W tej grze sterujemy Hazel, pomagając jej w eksploracji delfinarium – czyli takiego wodnego parku rozrywki, gdzie zamiast zjeżdżalni są skaczące delfiny (co, nie jest mniej zabawne, serio!). Będziesz karmić te śmieszne morskie stworzenia, uczestniczyć w pokazach, a nawet rozwiązywać zagadki, które sprawią, że mózg trochę się porusza (na szczęście nie trzeba się przy tym pocić). I co najlepsze? Wszystko to w rytmie prostych klików myszką lub dotknięć ekranu – łatwizna jak rozpoznanie ulubionej bajki w telewizji.
Co totalnie rozczula? To, że trzeba dbać o samopoczucie samej Hazel – jak w prawdziwym życiu, tylko bez mamo, jestem głodny co 5 minut. Hazel je, pije, bawi się i uczy, a Ty czujesz się trochę jak superniania, tyle że bez przewijania pieluch (hej, to plus, prawda?).
Mini-gierki w Baby Hazel Wycieczce do delfinarium są tak urocze i pouczające, że czasem zastanawiałem się, czy to przypadkiem nie jakaś podstępna taktyka rodziców, żeby dzieciaki się uczyły, a nie tylko biegały po podwórku i krzyczały na cały regulator. A tu proszę, edukacja przez rozrywkę – niby takie proste, ale działa! No i ta gra to taki ocean dobrego humoru, bo kto by pomyślał, że opieka nad delfinem może przypominać trochę... karmienie kota, tylko mokrego i z płetwami.

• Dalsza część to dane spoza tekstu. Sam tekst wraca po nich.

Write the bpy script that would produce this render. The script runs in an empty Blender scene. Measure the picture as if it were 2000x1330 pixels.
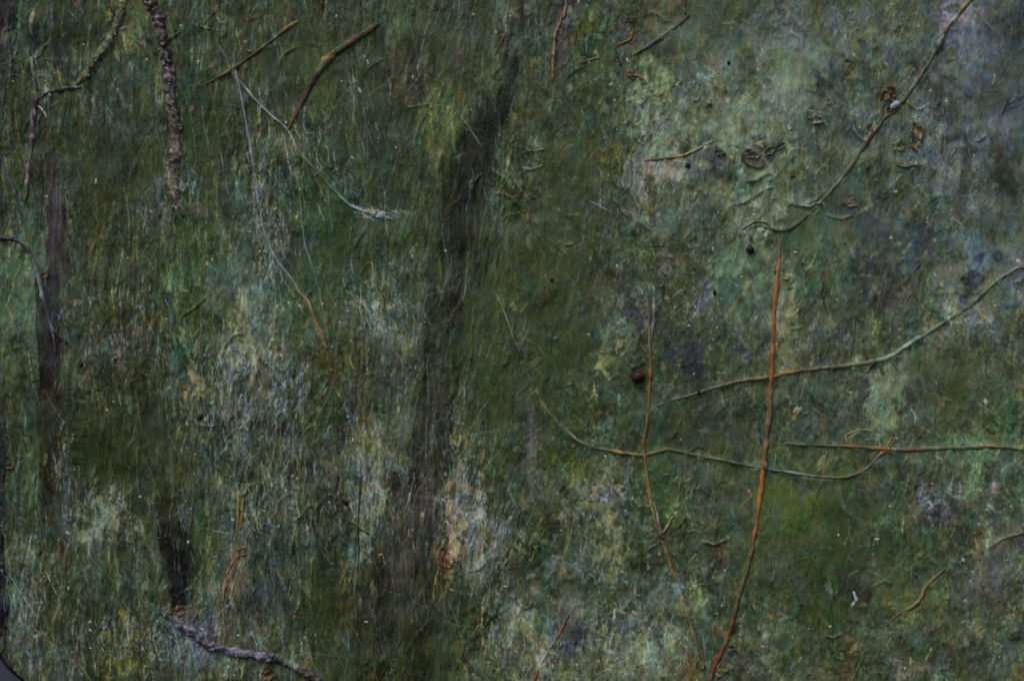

Podsumowując: jeśli chcesz zobaczyć, jak Baby Hazel zmienia się w małą syrenkę (albo raczej małego delfinka) i przy okazji poznać parę ciekawostek o tych oceanicznych celebrytach, to Baby Hazel Wycieczka do delfinarium jest jak najbardziej dla Ciebie. No i uwaga – może wywołać uśmiech tak szeroki, że aż będzie bolało policzki. A to przecież najlepszy efekt uboczny każdej dobrej gry, nie?